* _SUPPLIED MATERIAL_
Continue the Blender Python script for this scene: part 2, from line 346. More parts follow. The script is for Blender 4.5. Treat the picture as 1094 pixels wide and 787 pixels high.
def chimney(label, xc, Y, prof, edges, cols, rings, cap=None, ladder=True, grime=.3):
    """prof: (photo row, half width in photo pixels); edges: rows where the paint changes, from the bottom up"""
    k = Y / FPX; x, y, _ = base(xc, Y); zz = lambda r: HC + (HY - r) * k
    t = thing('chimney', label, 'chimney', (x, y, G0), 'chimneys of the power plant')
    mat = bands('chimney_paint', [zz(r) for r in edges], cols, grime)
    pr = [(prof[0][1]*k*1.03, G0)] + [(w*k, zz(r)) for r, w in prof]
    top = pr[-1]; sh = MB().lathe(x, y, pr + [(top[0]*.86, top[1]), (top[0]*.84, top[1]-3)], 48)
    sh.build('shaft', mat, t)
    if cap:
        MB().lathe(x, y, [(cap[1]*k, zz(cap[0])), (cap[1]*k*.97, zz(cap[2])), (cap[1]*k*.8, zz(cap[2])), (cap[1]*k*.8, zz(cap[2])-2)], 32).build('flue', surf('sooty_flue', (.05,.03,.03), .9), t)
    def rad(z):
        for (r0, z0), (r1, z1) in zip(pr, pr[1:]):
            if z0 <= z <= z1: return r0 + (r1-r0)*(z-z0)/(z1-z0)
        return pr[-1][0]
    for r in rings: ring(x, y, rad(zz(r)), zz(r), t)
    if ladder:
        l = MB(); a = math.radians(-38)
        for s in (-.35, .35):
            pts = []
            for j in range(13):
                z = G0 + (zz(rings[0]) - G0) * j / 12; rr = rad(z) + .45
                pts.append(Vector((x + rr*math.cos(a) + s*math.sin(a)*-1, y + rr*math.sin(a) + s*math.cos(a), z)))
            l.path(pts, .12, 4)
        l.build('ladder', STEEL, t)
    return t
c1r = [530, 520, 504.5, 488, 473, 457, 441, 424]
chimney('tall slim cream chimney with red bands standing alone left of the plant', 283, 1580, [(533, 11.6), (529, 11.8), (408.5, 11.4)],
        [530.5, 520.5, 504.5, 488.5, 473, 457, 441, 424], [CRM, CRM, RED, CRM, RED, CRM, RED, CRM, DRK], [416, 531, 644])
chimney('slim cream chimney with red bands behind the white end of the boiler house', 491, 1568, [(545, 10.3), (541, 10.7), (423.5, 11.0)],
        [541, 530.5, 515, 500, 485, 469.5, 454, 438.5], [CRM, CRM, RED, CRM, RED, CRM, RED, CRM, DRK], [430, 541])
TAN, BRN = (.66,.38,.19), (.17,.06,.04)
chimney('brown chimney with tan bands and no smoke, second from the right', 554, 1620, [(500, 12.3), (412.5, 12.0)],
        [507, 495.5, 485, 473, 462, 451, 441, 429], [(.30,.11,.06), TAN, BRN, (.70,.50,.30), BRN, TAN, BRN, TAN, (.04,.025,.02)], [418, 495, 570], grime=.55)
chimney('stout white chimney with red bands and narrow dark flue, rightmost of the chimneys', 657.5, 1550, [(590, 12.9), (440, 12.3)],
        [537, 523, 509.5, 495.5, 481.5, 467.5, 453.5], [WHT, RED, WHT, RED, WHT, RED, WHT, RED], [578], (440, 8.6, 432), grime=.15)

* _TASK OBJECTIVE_
Scan the material above. Return every line containing the string "pixels".

* _CORRECT ANSWER_
Continue the Blender Python script for this scene: part 2, from line 346. More parts follow. The script is for Blender 4.5. Treat the picture as 1094 pixels wide and 787 pixels high.
    """prof: (photo row, half width in photo pixels); edges: rows where the paint changes, from the bottom up"""